De algún modo, el drama de la vida espiritual se parece al cuento de
Pinocho. Dios está empeñado en que dejemos de ser juguetes de madera y tengamos
auténtica vida en nosotros mismos: que trascendamos lo material y alcancemos la
plenitud de lo espiritual. Pero nosotros, con nuestras cortas miras materiales,
preferimos quedarnos en lo seguro, en lo que conocemos. Cuando se nos habla de
prescindir de nuestra dura madera de juguetes para sustituirla por algo tan
blando y frágil como la carne humana, nos asustamos. Lo rechazamos porque nos
parece que es perder algo de lo que tenemos para convertirnos en otro ser
distinto. En nuestra condición de marionetas, ni siquiera podemos imaginarnos
la infinita diferencia que existe entre ser un juguete inanimado y ser una
persona libre, dueña de sus actos, capaz de decidir y, por tanto, de amar; y de
ser amado.
Pues algo similar ocurre con la vida espiritual en Dios: ni ojo vio ni oído oyó lo que Dios tiene reservado para los que le
aman… (1cor 2, 9) Con nuestra rudimentaria
mente humana no podemos ni imaginar qué pueda ser una vida espiritual
conociendo y compartiendo la vida de Dios.
Pero aquellos a los que les ha sido dado atisbar un poco esa vida, han
quedado transformados y ya no se conforman con menos: vivo sin vivir en mí y tan alta vida espero que muero porque no
muero… (Sta.

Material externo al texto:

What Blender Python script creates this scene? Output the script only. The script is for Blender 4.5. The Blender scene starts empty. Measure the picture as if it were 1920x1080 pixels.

Teresa de Jesús).
Y también se parece el drama de la vida espiritual al cuento de Pinocho,
porque éste cuando alcanzó su libertad de ser humano, la aprovechó para
extraviarse y zafarse de su “conciencia” (Pepito Grillo). Pero es un drama con
final feliz porque termina volviendo a su padre Geppeto…
¿Seremos nosotros menos que Pinocho?